Boredom in the Bubble Aftermath: Accumulation and Participation

The first cryptocurrency is just about 10 years old, and throughout its short lifespan Bitcoin's asset class has caused quite the uproar in financial, business, and countless other circles. It is easy to observe how the nascent crypto market changes shape with each passing year, as status quo authorities and relentless enthusiasts continue their epic game of tug-of-war. In 2017, cryptocurrency was a groundbreaking evolution that threatened to upend the finance sector. In 2018, it was a failure that missed its previous targets by a mile--and in 2019? Cryptocurrency seems boring, a comatose version of its prior self.

However, boredom is one of the most powerful sentiment signals that one will glimpse during the historically visible cryptocurrency bubble cycle. It's even described explicitly by Gartner's infamous Hype Cycle as the "Trough of Disillusionment", which represents a low point before ideas mature into productive technology. In 2019, this means that legacy cryptocurrencies like Bitcoin and Ethereum are becoming useful, even if they're no longer exciting. Funnily enough, the promise of productivity is what spurred the bull run bringing Bitcoin to $20,000, even if this promise is only now at the earliest point on the path to fulfillment.

Accordingly, right now may be the best time to embrace blockchain in all regards. Fundamental progress is pushing forward every day, just as technical trends demonstrate that most tokens have receded to historical levels likely for a reversal. For those who realize today's market looks a lot like prior post-bull lulls, the best way to position themselves for the natural swing back is to use two ideas: accumulation and participation

Easing In While the Water Warms

Accumulation means to slowly collect assets while they are undervalued, or "on sale", as denizens of Reddit's many cryptocurrency sub-sites like to say. At the present levels, with Bitcoin under $4,000 and Ethereum under $150, many people have begun to accumulate due to the observable patterns in the charts of these assets. One of the most popular measurements for predicting the end of a bubble is simply the percentage drawdown of the bear market following historical bubbles: for Bitcoin, it's between 80% and 90%.

With the price having already plunged through these levels for most altcoins, even if Bitcoin has only slightly pierced through the low bounds at $3,100 (an 85% decline), experts recognize that the time for intelligent accumulation is nigh. Most employ a dollar cost averaging (DCA) model to do so, investing their fiat into a healthy mix of cryptocurrencies as they float near suitable levels. This ensures that one's entry price is the average over a defined period of time, reducing immediate exposure to steep movements both up and down.
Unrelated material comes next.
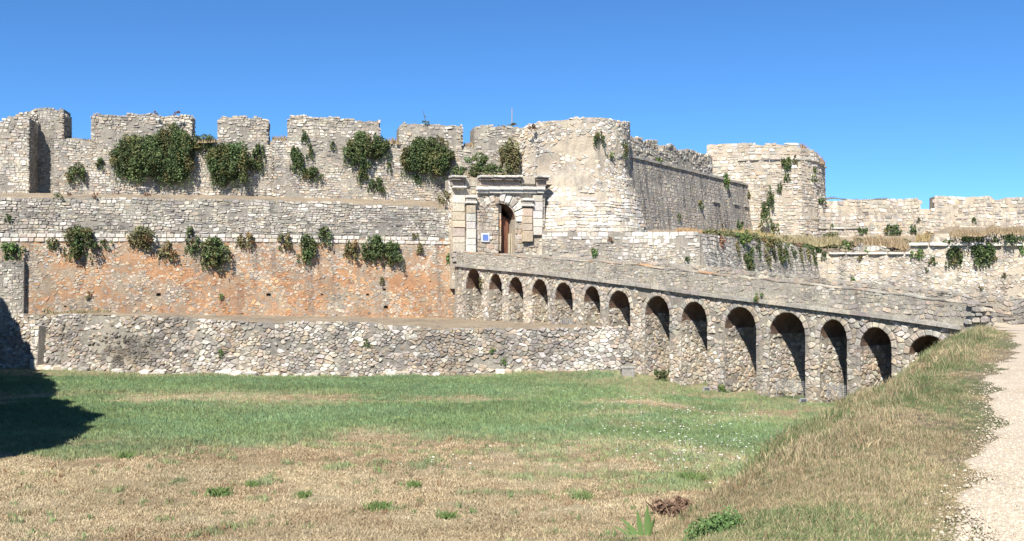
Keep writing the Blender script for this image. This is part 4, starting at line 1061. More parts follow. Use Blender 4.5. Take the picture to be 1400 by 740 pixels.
A = BR.P(uu, zdk(uu) + .01, -.3); C = BR.P(uu, zdk(uu) + .01, -BW)
B.add(np.concatenate([A, C]), [(i, i + 1, 41 + i, 40 + i) for i in range(39)]); B.build("deck", M_PATH, br)
# big dressed stones ending the near parapet
for k, (a, b_, y0, y1) in enumerate([(1322, 1335, 414, 420), (1328, 1345, 419.5, 427), (1335, 1350, 420, 427), (1322, 1334, 427.5, 433), (1334.5, 1344, 427, 433), (1330, 1341, 433.5, 442), (1341.5, 1350, 432.5, 442), (1318, 1329, 436, 444)]):
    S = Wall([tuple(B0 - vdir * .6), tuple(B0 + vdir * 2)]); u0, u1 = S.hit(a)[0], S.hit(b_)[0]; D = S.hit(a)[1]
    V, Fc = stone_geo(S, [(u0, zat(y1, D)), (u1, zat(y1, D)), (u1, zat(y0, D)), (u0, zat(y0, D))], rng, .12, .03, .3, 3, .45)
    B = Batch(); B.add(V, Fc, pick(rng, [(CREAM, 3), (GREY, 2)])); B.build("end_stone", M_STONE, br, origin=tuple(S.P(u0, zat(y1, D), 0)))

# ------------------------------------------------------------------ shadow-casting bastion left of the frame
LB = Wall([(-19.6, 18.5), (-19.2, 21.5), (-18.4, 24.2), (-20.2, 30.5), (-22.5, 34), (-25.2, 39), (-27.5, 43), (-31.5, 49.5), (-36, 60)])
lbw = empty("ruined_bastion", (-24, 38, MEADOW), "high ruined bastion beyond the left edge of the meadow", "tower")
lbt = lambda u: np.interp(u, [0, 3, 5, 6.5, 9, 12, 14, 18, 20, 23, 25, 30, 34, 40, 48], [5.6, 6.4, 7.4, 6.2, 6.6, 7.2, 6.0, 6.3, 5.3, 6.4, 5.9, 6.4, 6.0, 6.6, 7.0]) + (fbm(np.asarray(u) * .8, 9.9) - .5) * 1.6
LBR = Wall([(p[0] + .8, p[1] - 2.8) for p in LB.p])
wall_body(LBR, "masonry_core", M_MORTAR_GREY, lbw, 0, LBR.L, MEADOW - .5, lambda u: lbt(u), 9, rough=.3)
stones(LBR, lbw, M_STONE_LICHEN, rng, 0, LBR.L, MEADOW - .3, lbt, 0.5, 1.4, 1.0, lambda a, b, r: [(GREY, 2), (CREAM, 2), (DGREY, 1)], .12, .05, rings=2)

# ------------------------------------------------------------------ plants
def leaf_mat(name, c0, c1, rough=.7, trans=.15):
    m, nt, b = new_mat(name)
    g_ = nt.nodes.new("ShaderNodeNewGeometry")
    col = mixc(nt, g_.outputs["Random Per Island"], c0, c1)
    a = attr(nt, "col").outputs["Color"]
    col = mixc(nt, 1.0, col, a, 'MULTIPLY')
    nt.links.new(col, b.inputs["Base Color"]); b.inputs["Roughness"].default_value = rough
    b.inputs["Specular IOR Level"].default_value = .3
    return m
M_LEAF = leaf_mat("leaf_caper", (0.045, 0.08, 0.03), (0.115, 0.155, 0.06))
M_LEAF_MID = leaf_mat("leaf_weed", (0.08, 0.13, 0.045), (0.16, 0.21, 0.08))
M_LEAF_OLIVE = leaf_mat("leaf_olive", (0.10, 0.11, 0.05), (0.2, 0.19, 0.09))
M_LEAF_BRIGHT = leaf_mat("leaf_bright", (0.07, 0.135, 0.04), (0.14, 0.22, 0.07))
M_LEAF_DRY = leaf_mat("leaf_dry", (0.28, 0.18, 0.09), (0.46, 0.33, 0.18))
M_LEAF_RED = leaf_mat("leaf_red_brown", (0.13, 0.08, 0.055), (0.25, 0.165, 0.11))
M_STEM = leaf_mat("stem_brown", (0.12, 0.09, 0.06), (0.2, 0.16, 0.1))
M_LEAF_PALE_LIT = leaf_mat("leaf_pale_lit", (0.8, 0.8, 0.78), (0.75, 0.72, 0.7))  # pale flecks: dust and light on caper leaves, put into the colour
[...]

Financial institutions of nearly every discipline have the same idea and have begun to accumulate at least in small amounts at the behest of their clients. With a 1% Bitcoin 99% USD portfolio beating the S&P over the last decade, it's hard to ignore analyst calls for crypto exposure, and if new derivative instruments like XBT on the CBOE won't cut it then large-cap investors can expose their capital to the crypto market through solutions like Coinbase Custody. Furthermore, funds vying for ETF approval are huge sources of potential volume, as the assets they've petitioned regulators to approve must be settled in the underlying.

On the retail side of things, everyday investors have countless more inroads for their fiat into cryptocurrency than they did just last year, and new blockchain services make investing a more accessible experience. Platforms like Blox help investors who have multiple wallets and exchange accounts manage and track crypto portfolios from their powerful dashboard, which makes it easy to visually comprehend and maintain control over their capital.

Participation is Primary in Success

With the cryptocurrency and blockchain ecosystem expanding in all directions at once, low prices make the idea of getting in at the ground floor that much more lucrative. So many innovations are being born, and with an ear to the ground you have a better chance at finding those that will set the bar for future applications of blockchain. Those who simply watch and wait for Bitcoin to go back up are missing the boat here. Participation goes beyond knowing about which tokens to invest in and is more about identifying new utilities for your cryptocurrency.

Upstart decentralized applications (dApps) like MakerDAO enable investors to use their cryptocurrencies as collateral against a loan for DAI stable coins. This idea has caught fire in the cryptocurrency community because it has reliably reproduced the idea of leverage but in a completely decentralized environment. For traders, rudimentary comprehension of Maker can mean more returns. True enthusiasts will know that a more advantageous opportunity may be to hold MKR rather than margin trade, as they can essentially become paid network nodes that support the idea in its entirety.

Ideas like these are taking off daily, and many like Maker have a good chance at becoming a cornerstone of the future crypto market. Ignore the fact that prices are bottom-barrel at best, and instead play the long game with your capital and educate yourself about where the blockchain phenomenon is heading. Dig into some fringe ideas and explore them from the inside. One of the most unique things about the decentralized ledger is that companies built on it are more transparent, so use this as a way vet the next generation of blockchain achievements for yourself now, and reap the rewards later.